Es liegt auf der Hand, dass sich die EU-Kommission eigentlich an den Musterbeispielen Schweiz und Österreich orientieren sollte. Doch sie verharrt beim Liberalisierungsdogma. Im Juni 2023 veröffentlichte sie neue Leitlinien zur Vergabe von Personenverkehrsdienstleistungen auf der Schiene. Und genau diese Leitlinien setzen auf mehr Liberalisierung statt auf bewährte Direktvergaben. Ein Rechtsgutachten der Rechtsprofessoren Jean-Philippe Derosier und Konrad Lachmayer zu den Leitlinien der EU-Kommission zeigt gravierende rechtsstaatliche Probleme. Giorgio Tuti, Präsident der ETF-Eisenbahnsektion und des europäischen Sozialen Dialogs SSD, wählt deutliche Worte: «Mit den neuen Leitlinien will die Kommission einen Ausschreibungszwang durchsetzen. Diese Leitlinien weichen aber eindeutig von der demokratisch abgestimmten PSO-Verordnung 2016/2388 ab. Das geht nicht. Es ist nicht Aufgabe der Kommission, Änderungen an Rechtsvorschriften vorzunehmen. Dieses Vorgehen ist zutiefst undemokratisch, rechtswidrig und rechtsstaatlich bedenklich. Aus diesen Gründen rufe ich dazu auf, die Auslegungsrichtlinien der EU-Kommission zu ignorieren!»

Arbeitsplätze bedroht

Sollte die EU-Kommission das Liberalisierungsdogma im Bahnverkehr durchsetzen, droht Österreich viel Ungemach. Vida befürchtet, dass die Qualität und Sicherheit der Bahnen und die Arbeitsbedingungen für die Beschäftigten auf der Strecke bleiben. Wenn ein Unternehmen, das bisher zuverlässig gearbeitet hat, eine Ausschreibung gegen einen Billigstanbieter verliert, stehen viele erfahrene Eisenbahnerinnen und Eisenbahner ohne Arbeitsplatz da. Profitieren vom neuen System würden in der Regel nur wenige. Hinter einem Billiganbietern stehen nicht öffentlich-rechtliche Unternehmen, die dem Gemeinwohl dienen, sondern Investment-Konzerne, die maximalen Profit für ihre Grossaktionärinnen und Grossaktionäre herausholen wollen.

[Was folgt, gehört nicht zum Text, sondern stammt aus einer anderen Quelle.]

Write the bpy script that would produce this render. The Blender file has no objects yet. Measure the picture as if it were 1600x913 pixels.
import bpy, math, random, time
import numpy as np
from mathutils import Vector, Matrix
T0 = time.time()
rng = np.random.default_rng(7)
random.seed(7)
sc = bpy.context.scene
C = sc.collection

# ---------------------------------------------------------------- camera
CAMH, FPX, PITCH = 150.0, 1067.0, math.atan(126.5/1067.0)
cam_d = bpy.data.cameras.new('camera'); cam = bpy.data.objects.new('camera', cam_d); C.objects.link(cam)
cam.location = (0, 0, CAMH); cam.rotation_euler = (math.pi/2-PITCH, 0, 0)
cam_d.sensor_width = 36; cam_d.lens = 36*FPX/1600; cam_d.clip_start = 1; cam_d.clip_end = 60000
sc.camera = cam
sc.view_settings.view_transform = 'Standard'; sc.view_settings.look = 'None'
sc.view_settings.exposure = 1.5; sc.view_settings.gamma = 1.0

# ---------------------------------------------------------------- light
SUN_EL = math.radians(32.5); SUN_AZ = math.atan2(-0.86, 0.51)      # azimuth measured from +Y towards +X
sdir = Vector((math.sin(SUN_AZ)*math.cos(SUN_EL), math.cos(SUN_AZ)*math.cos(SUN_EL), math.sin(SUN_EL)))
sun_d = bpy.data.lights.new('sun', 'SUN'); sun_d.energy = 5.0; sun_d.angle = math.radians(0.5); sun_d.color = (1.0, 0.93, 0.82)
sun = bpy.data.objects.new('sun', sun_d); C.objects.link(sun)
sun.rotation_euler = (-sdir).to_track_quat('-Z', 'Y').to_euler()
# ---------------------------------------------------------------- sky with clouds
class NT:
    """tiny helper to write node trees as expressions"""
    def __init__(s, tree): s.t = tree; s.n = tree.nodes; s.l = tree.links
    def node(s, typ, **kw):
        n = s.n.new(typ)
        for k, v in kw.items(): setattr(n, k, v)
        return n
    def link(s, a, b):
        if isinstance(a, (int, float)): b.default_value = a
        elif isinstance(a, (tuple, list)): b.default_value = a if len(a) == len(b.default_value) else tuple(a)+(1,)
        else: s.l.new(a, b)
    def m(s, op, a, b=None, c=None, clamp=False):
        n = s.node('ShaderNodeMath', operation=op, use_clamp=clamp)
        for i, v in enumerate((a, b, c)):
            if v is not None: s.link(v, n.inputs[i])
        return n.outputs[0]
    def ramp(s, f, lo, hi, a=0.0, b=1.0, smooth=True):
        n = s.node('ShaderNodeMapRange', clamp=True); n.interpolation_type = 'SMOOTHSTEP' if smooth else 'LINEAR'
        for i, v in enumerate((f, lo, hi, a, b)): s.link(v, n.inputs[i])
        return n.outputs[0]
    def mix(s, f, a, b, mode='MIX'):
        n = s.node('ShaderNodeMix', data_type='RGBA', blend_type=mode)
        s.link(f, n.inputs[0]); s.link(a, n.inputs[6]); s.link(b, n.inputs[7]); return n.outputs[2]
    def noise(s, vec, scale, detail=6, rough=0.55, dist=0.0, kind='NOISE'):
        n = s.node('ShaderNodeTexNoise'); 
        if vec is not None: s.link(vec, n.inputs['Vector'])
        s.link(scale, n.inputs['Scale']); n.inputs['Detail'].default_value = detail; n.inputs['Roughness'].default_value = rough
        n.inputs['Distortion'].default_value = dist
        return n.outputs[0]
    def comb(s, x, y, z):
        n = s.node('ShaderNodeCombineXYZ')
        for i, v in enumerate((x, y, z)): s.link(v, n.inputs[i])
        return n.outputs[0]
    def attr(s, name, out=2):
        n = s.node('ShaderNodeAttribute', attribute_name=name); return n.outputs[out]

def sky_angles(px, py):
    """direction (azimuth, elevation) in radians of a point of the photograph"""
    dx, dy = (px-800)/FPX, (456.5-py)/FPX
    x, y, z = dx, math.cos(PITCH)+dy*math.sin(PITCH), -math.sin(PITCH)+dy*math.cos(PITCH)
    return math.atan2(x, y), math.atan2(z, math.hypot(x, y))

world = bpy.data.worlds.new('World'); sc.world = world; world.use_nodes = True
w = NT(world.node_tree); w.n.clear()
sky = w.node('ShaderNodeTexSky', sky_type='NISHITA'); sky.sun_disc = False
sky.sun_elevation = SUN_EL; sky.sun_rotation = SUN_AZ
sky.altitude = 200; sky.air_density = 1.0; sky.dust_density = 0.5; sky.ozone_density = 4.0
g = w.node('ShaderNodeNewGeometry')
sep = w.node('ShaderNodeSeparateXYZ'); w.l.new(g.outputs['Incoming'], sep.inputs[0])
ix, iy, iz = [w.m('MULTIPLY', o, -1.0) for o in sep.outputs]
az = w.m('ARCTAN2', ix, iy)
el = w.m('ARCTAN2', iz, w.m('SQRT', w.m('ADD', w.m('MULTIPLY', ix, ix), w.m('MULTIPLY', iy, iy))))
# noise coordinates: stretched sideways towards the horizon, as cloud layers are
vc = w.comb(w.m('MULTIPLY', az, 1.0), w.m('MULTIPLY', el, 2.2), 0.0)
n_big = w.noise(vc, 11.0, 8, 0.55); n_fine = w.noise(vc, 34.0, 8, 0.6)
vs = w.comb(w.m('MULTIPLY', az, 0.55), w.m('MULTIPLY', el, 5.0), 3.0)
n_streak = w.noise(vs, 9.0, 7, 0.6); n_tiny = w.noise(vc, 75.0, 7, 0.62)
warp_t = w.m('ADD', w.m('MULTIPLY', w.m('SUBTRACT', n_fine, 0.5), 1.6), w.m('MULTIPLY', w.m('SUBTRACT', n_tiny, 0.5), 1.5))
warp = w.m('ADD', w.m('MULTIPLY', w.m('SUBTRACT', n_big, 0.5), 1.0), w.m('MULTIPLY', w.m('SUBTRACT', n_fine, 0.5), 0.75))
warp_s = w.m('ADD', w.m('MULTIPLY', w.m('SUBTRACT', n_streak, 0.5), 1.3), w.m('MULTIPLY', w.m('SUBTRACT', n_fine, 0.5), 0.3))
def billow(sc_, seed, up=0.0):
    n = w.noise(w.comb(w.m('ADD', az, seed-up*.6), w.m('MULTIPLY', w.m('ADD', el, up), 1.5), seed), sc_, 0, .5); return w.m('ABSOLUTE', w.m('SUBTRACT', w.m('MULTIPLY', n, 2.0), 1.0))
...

Auf der Webseite unsere-bahnen.at hat vida nun eine Kampagne gestartet. Dort zeigt sie auf, was die Vorzüge des Direktvergabe-Bahnsystems sind und zeigt, wie gefährlich eine Liberalisierung werden könnte. Der SEV solidarisiert sich mit dieser Kampagne. SEV-Präsident Matthias Hartwich begründet die solidarische Haltung mit der österreichischen Gewerkschaft so: «In der Schweiz haben wir ein funktionierendes Eisenbahnsystem. Das brauchen wir auch europaweit. Wir wollen Personen und Güter auf die Schiene bringen, um dem Klimawandel eine bessere Mobilität entgegenzusetzen. Der Liberalisierungswahn setzt falsche Anreize. Deshalb ist euer Kampf auch unser Kampf.» Tatsächlich bedroht das Liberalisierungsdogma der EU auch die Schweiz in den nun startenden neuen bilateralen Verhandlungen.